Çünkü bana göre peygamberler Allah’ın sevgili kuluydu ve bir şeylere ihtiyacı olduğu zaman ellerini kaldırır Allah’tan isterdi, Allah da o sevgili kullarını kırmaz, istediklerini hemen verirdi. Uzun süre bu bilgi kafamı kurcaladı ve yıllar içinde yavaş yavaş anlamaya başladım.

 Meğerse çok yanlış düşünüyormuşum. Dışarda öyle emre amade bir tanrı yokmuş. Sadece işleyen bir düzen ve onun kuralları varmış. Gerek maddi gerekse ruhi bu kuralları çözmek ve ona uygun davranmakla başarı elde edebilirmişiz.

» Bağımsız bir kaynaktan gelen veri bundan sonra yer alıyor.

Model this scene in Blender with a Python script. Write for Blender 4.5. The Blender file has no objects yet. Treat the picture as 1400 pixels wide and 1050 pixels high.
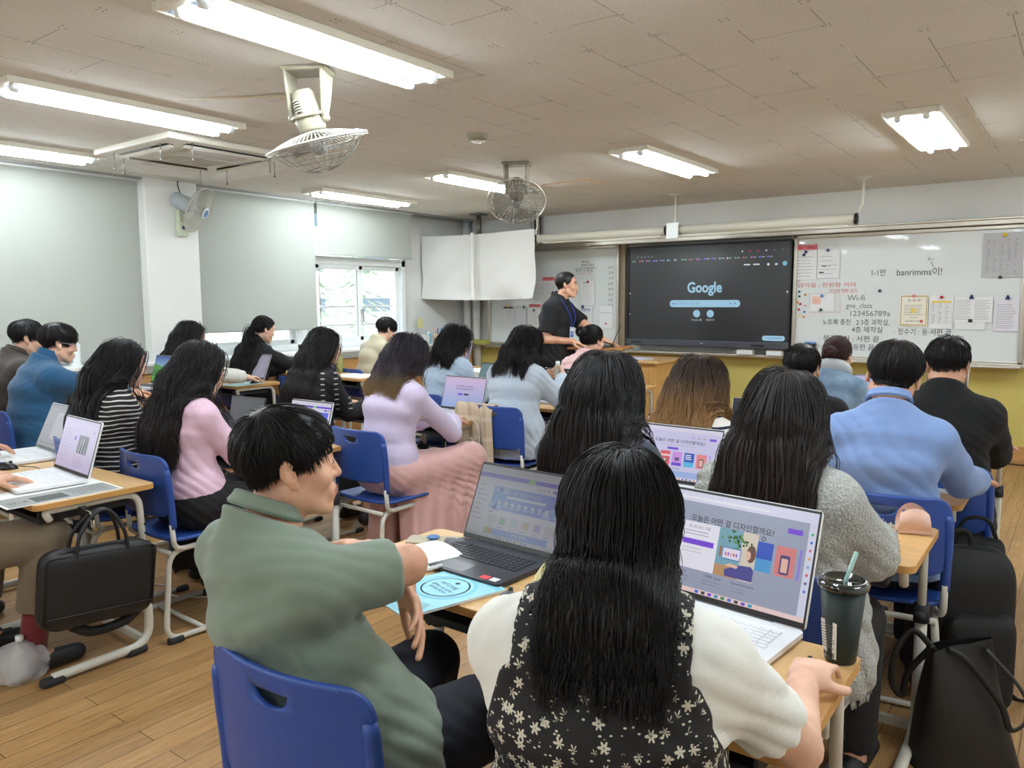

Din, en öz manada dünya görüşü ve benimsenmiş paradigma demektir. Bir dünya görüşü veya paradigma evrensel düzenin kurallarına yakınsadığı ölçüde islamidir. İslam, teslim demektir. Teslimden kasıt da evrensel düzen ile senkronize olmaktır.

İbadetler bilincimizi dönüştüren ve bizde şuur sıçramalarını kolaylaştıran pratiklerdir. Şuur, zıtları ayıklaya ayıklaya; antitezleri bertaraf ede ede; diyalektik olarak işleyen bir sürecin sonunda evrensel düzene tam uyum haline geçer. Bahsedilen uygulamalar olmadan diyalektiği işletmek ve şuurun yükselişini sağlamak mümkün değildir.

Bir kimse dünya görüşünün bir gereği ve uzantısı olarak ibadet ediyorsa, az veya çok ama mutlaka belirli sonuçlar alacaktır. Ancak farklı bir dünya görüşünün mensubu, takliden ibadet denilen uygulamaları icra ederse herhangi bir sonuç elde etmesi kesinlikle mümkün olmaz.

Özün özü halinde Allah bizi kendisini bilmemiz ve tanımamız için yaratmıştır. ibadet dediklerimiz de Allah’ı bilmek için yaptığımız çalışmalardan ibarettir. şu koskoca kainat dahi yine bunun için var edilmiştir. amaç insanın eserden müessire yükselmesini sağlamaktır.